The Block SS-04 covers an area of 7,269 sq km while the Block SS-09 stretches an area of 7,026 sq km. Water depth of both the blocks ranges between 20 and 200 metres.

The exploration term for both the blocks consists of eight consecutive contract years-five years as initial exploration period and three years as subsequent exploration period.

As per the PSC, ONGC is committed to conducting 2,700 line-kilometre 2D seismic data acquisition and processing and one exploratory well in Block SS-04 and 2,700 line-kilometre 2D seismic data acquisition and processing and two exploratory wells in Block SS-09.

The ONGC will be allowed to operate and sell oil and gas for 20 years from an oil field and 25 years from a gas field. The ONGC has already completed around 3,100 line-kilometre 2D seismic surveys for both the blocks.

Wellhead gas prices in Bangladesh are pegged to high sulphur fuel oil or HSFO prices in the international market.

The floor price for HSFO has been set at $100 per tonne and the ceiling price at $200 per tonne to fix gas price. The latter works out to around $5.50 per Mcf or 1,000 cubic feet.

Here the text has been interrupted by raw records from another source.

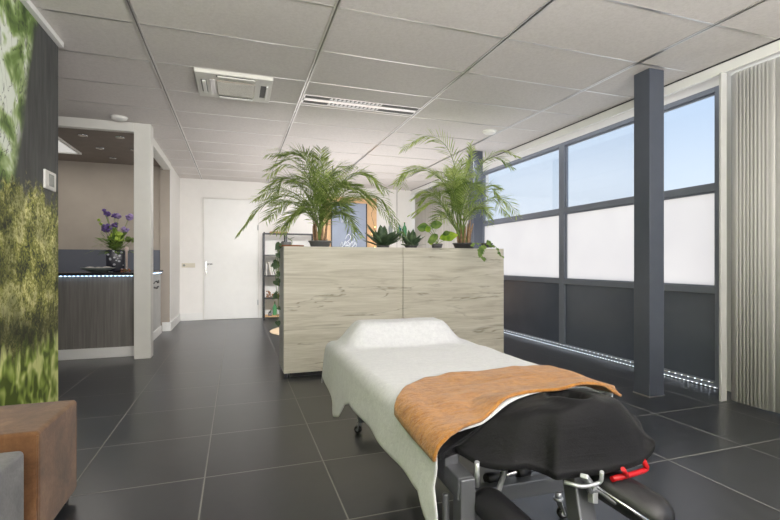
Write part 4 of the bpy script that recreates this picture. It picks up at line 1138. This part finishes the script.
# ---------------------------------------------------------------- camera, world, lights
cam = bpy.data.cameras.new('Camera'); co = bpy.data.objects.new('Camera', cam); COL.objects.link(co)
co.location = (0, 0, HC); co.rotation_euler = (PI/2, 0, -TH)
cam.sensor_width = 36; cam.lens = F/780*36; cam.shift_y = (YH-260)/780; cam.clip_start = .02
bpy.context.scene.camera = co
w = bpy.data.worlds.new('World'); bpy.context.scene.world = w; w.use_nodes = True
nt = w.node_tree; nt.nodes.clear()
tc = nt.nodes.new('ShaderNodeTexCoord'); sp = nt.nodes.new('ShaderNodeSeparateXYZ'); L(nt, tc.outputs['Generated'], sp.inputs[0])
col = ramp(nt, sp.outputs[2], [(0.0, (1.35, 1.36, 1.38, 1)), (.03, (1.0, 1.05, 1.12, 1)), (.16, (.84, .95, 1.08, 1)), (.34, (.58, .75, 1.0, 1)), (1.0, (.5, .68, 1.0, 1))])
bg = nt.nodes.new('ShaderNodeBackground'); L(nt, col, bg.inputs[0]); bg.inputs[1].default_value = .77
ow = nt.nodes.new('ShaderNodeOutputWorld'); L(nt, bg.outputs[0], ow.inputs[0])
def area(name, loc, rot, sx, sy, e, c=(1, 1, 1), portal=False):
    l = bpy.data.lights.new(name, 'AREA'); l.shape = 'RECTANGLE'; l.size = sx; l.size_y = sy; l.energy = e; l.color = c
    o = bpy.data.objects.new(name, l); COL.objects.link(o); o.location = loc; o.rotation_euler = rot
    if portal: l.cycles.is_portal = True
    return o
RY = (0, PI/2, 0)
for (a, b, z0, z1) in ((2.79, 6.68, 0.85, 2.58), (-2.4, 2.60, .1, 2.58), (6.95, 9.05, .1, 2.58)):
    area('window_portal', (4.12, (a+b)/2, (z0+z1)/2), RY, z1-z0, b-a, 0, portal=True)
area('ceiling_bounce_fill', (.7, -1.5, 1.45), (PI+math.radians(-18), 0, 0), 4.2, 1.8, 300, (1, .972, .957))  # added fill behind the camera, aimed up to brighten the ceiling
area('room_fill_light', (1.2, -2.2, 1.7), (math.radians(82), 0, 0), 3.6, 1.4, 24, (1, .975, .962))
area('window_recess_fill', (3.76, 4.2, 2.76), (0, math.radians(28), 0), .14, 6.5, 5, (.93, .96, 1))  # added fill hidden behind the pelmet; no lamp is fitted there
area('far_room_fill', (1.9, 6.9, 1.2), (PI, 0, 0), 3.4, 3.4, 46, (1, .965, .95))  # added upward fill behind the cabinet, without any fixture
fw = area('far_wall_fill', (1.3, 5.3, 2.60), (math.radians(52), 0, 0), 3.6, .3, 46, (1, .975, .965)); fw.data.spread = math.radians(84)  # added light turned on the far wall to brighten it
area('reception_fill', (-2.1, 6.9, 2.57), (0, 0, 0), 1.2, .9, 9, (1, .96, .9))  # added fill under the reception ceiling, separate from its own fittings
sc = bpy.context.scene
sc.view_settings.view_transform = 'Standard'; sc.view_settings.look = 'None'
sc.view_settings.exposure = 0.42
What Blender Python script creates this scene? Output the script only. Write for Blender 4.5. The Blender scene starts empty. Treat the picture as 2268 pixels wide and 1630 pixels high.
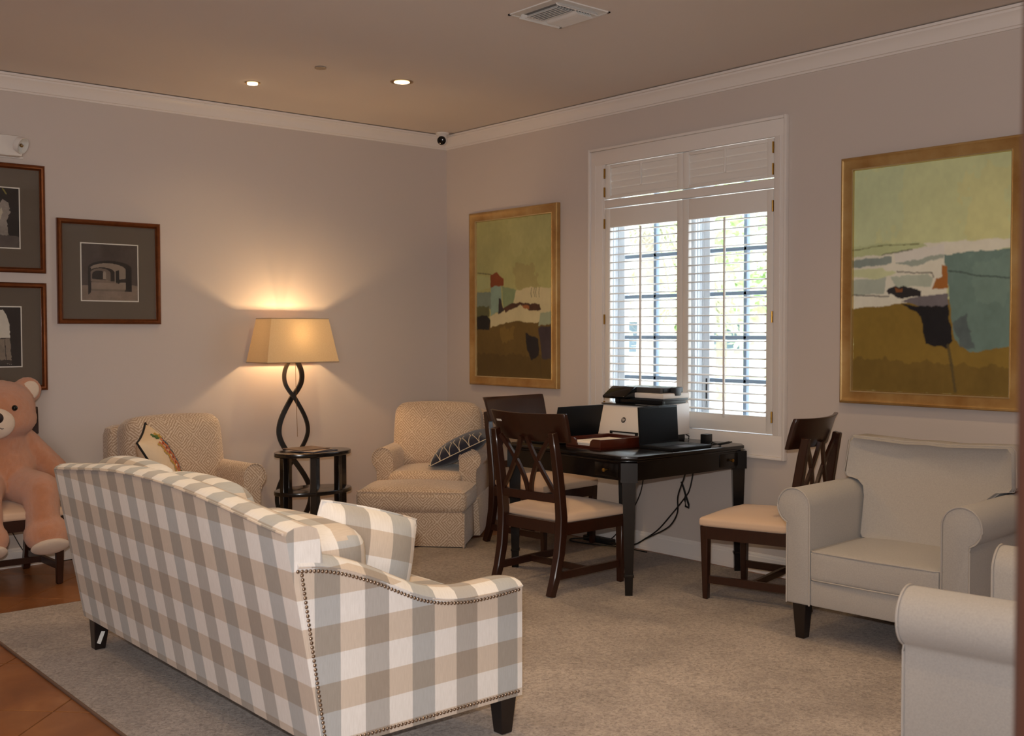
import bpy, bmesh, math, random
import numpy as np
from mathutils import Vector, Matrix
random.seed(7)
PI = math.pi
sc = bpy.context.scene
COL = sc.collection
# ------------------------------------------------------------------ camera
def make_camera():
    f, yaw, pitch, roll = 2395.3, .7064, -.0326, -.0015
    fw = Vector((math.cos(pitch)*math.sin(yaw), math.cos(pitch)*math.cos(yaw), math.sin(pitch)))
    r = fw.cross(Vector((0, 0, 1))).normalized(); u = r.cross(fw)
    c, s = math.cos(roll), math.sin(roll)
    r2 = c*r + s*u; u2 = -s*r + c*u
    cam = bpy.data.cameras.new('camera'); o = bpy.data.objects.new('camera', cam); COL.objects.link(o)
    m = Matrix((r2, u2, -fw)).transposed().to_4x4(); m.translation = (-5.2751, -6.9879, 1.43)
    o.matrix_world = m
    cam.sensor_fit = 'HORIZONTAL'; cam.sensor_width = 36.; cam.lens = f/2268*36.
    cam.clip_start = .02; cam.clip_end = 300
    cam.dof.use_dof = True; cam.dof.focus_distance = 5.2
    cam.dof.aperture_fstop = (cam.lens/1000)/.0080
    sc.camera = o
    return fw, r2, Vector((-5.2751, -6.9879, 1.43))
FWD, RIGHT, CAMP = make_camera()
# ------------------------------------------------------------------ world, sun, exposure
w = bpy.data.worlds.new('daylight'); sc.world = w; w.use_nodes = True
bg = w.node_tree.nodes['Background']; bg.inputs[0].default_value = (.80, .90, 1., 1); bg.inputs[1].default_value = 6.0
def light(name, kind, loc, energy, color, rot=None, **kw):
    l = bpy.data.lights.new(name, kind); l.energy = energy; l.color = color
    for k, v in kw.items(): setattr(l, k, v)
    o = bpy.data.objects.new(name, l); COL.objects.link(o); o.location = loc
    if rot: o.rotation_euler = rot
    return o
def aim(o, target):
    o.rotation_euler = (Vector(target)-o.location).to_track_quat('-Z', 'Y').to_euler()
sun = light('sun', 'SUN', (0, 0, 20), 9., (1., .96, .88)); sun.data.angle = .01
aim(sun, Vector((0, 0, 20))+Vector((.55, -.12, -.8)))
# soft area light added behind the camera to lift the room's ambient level
d = light('ambient_fill', 'AREA', (-6.9, -8.75, 1.75), 88, (1., .93, .86), shape='RECTANGLE', size=1.5, size_y=1.5)
aim(d, (-2.2, -1.6, 2.1))
# the flash that fired on top of the photographer's camera
fl_ = light('camera_flash', 'AREA', CAMP+Vector((0, 0, .13))-RIGHT*.03, 68, (.99, .99, 1.), shape='RECTANGLE', size=.06, size_y=.03)
aim(fl_, CAMP+FWD*5+Vector((0, 0, .1)))
sc.view_settings.view_transform = 'Standard'; sc.view_settings.look = 'None'
sc.view_settings.exposure = 0.0; sc.view_settings.gamma = 1.0; sc.view_settings.use_curve_mapping = False
sc.cycles.use_denoising = True
sc.cycles.max_bounces = 8; sc.cycles.diffuse_bounces = 5
sc.cycles.sample_clamp_indirect = 6.0
# ------------------------------------------------------------------ helpers
def lin(c):
    return tuple((x/255/12.92 if x/255 <= .04045 else ((x/255+.055)/1.055)**2.4) for x in c)
class NT:
    def __init__(s, name):
        s.m = bpy.data.materials.new(name); s.m.use_nodes = True; s.t = s.m.node_tree
        s.p = s.t.nodes['Principled BSDF']; s.out = s.t.nodes['Material Output']
    def n(s, typ, **kw):
        nd = s.t.nodes.new('ShaderNode'+typ)
        for k, v in kw.items(): setattr(nd, k, v)
        return nd
    def l(s, a, b): s.t.links.new(a, b)
    def math(s, op, a, b=None, c=None):
        nd = s.n('Math', operation=op)
        for i, v in enumerate((a, b, c)):
            if v is None: continue
            if isinstance(v, (int, float)): nd.inputs[i].default_value = v
            else: s.l(v, nd.inputs[i])
        return nd.outputs[0]
    def mix(s, fac, a, b, blend='MIX'):
        nd = s.n('Mix', data_type='RGBA', blend_type=blend)
        for sock, v in ((nd.inputs[0], fac), (nd.inputs[6], a), (nd.inputs[7], b)):
            if isinstance(v, (int, float)): sock.default_value = v
            elif isinstance(v, tuple): sock.default_value = (*v[:3], 1)
            else: s.l(v, sock)
        return nd.outputs[2]
    def coord(s, which='Object'):
        return s.n('TexCoord').outputs[which]
    def noise(s, scale, detail=4, rough=.55, vec=None, out='Fac', dist=0.):
        nd = s.n('TexNoise'); nd.inputs['Scale'].default_value = scale; nd.inputs['Detail'].default_value = detail
        nd.inputs['Roughness'].default_value = rough; nd.inputs['Distortion'].default_value = dist
        s.l(vec if vec is not None else s.coord(), nd.inputs['Vector'])
        return nd.outputs[out]
    def ramp(s, fac, stops, interp='LINEAR'):
        nd = s.n('ValToRGB'); cr = nd.color_ramp; cr.interpolation = interp
        while len(cr.elements) < len(stops): cr.elements.new(.5)
        for e, (p, c) in zip(cr.elements, stops): e.position = p; e.color = (*c[:3], 1)
        s.l(fac, nd.inputs[0]); return nd.outputs[0]
    def bump(s, h, strength=.3, dist=.002):
        nd = s.n('Bump'); nd.inputs['Strength'].default_value = strength; nd.inputs['Distance'].default_value = dist
        s.l(h, nd.inputs['Height']); s.l(nd.outputs[0], s.p.inputs['Normal'])
    def base(s, c):
        if isinstance(c, tuple): s.p.inputs['Base Color'].default_value = (*c[:3], 1)
        else: s.l(c, s.p.inputs['Base Color'])
    def set(s, **kw):
        for k, v in kw.items(): s.p.inputs[k.replace('_', ' ')].default_value = v
        return s
MT = {}
def plain(name, rgb, rough=.5, var=0., vscale=6., bscale=0, bstr=.2, bdist=.002, **kw):
    t = NT(name); c = lin(rgb); t.set(Roughness=rough, **kw)
    if var:
        n = t.noise(vscale, 5)
        t.base(t.mix(n, tuple(x*(1-var) for x in c), tuple(min(1, x*(1+var)) for x in c)))
    else: t.base(c)
    if bscale: t.bump(t.noise(bscale, 3), bstr, bdist)
    MT[name] = t.m; return t
plain('wall_paint', (201, 189, 181), .75, .02, 1.2, 260, .12, .0015)
plain('ceiling_paint', (215, 204, 196), .85, .015, 1., 200, .1, .0015)
plain('trim_white', (226, 218, 212), .32, .015, 2.)
plain('shutter_white', (228, 222, 216), .35, .012, 3.)
plain('window_frame', (214, 220, 226), .35)
plain('muntin_grey', (128, 146, 166), .4)
plain('tile_grout', (120, 84, 58), .9, .1, 30)
plain('linen', (168, 162, 157), .9, .17, 170, 700, .5, .0015, Sheen_Weight=.25)
plain('linen_seat', (208, 178, 152), .9, .05, 260, 700, .3, .001, Sheen_Weight=.2)
plain('piping_linen', (170, 163, 157), .9, .05, 200)
plain('black_lacquer', (20, 15, 14), .22, 0, Coat_Weight=.3)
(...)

Other features of the PSC are: The licence holder will have the right to full repatriation of profits; will not be charged any signature bonus or royalty; would not need to pay duty for equipment and machinery imported for operations during the exploration, development and production phases; will have 100 per cent cost recovery; and production bonuses. The contractor can also sell gas to third parties after Petrobangla's first right of refusal.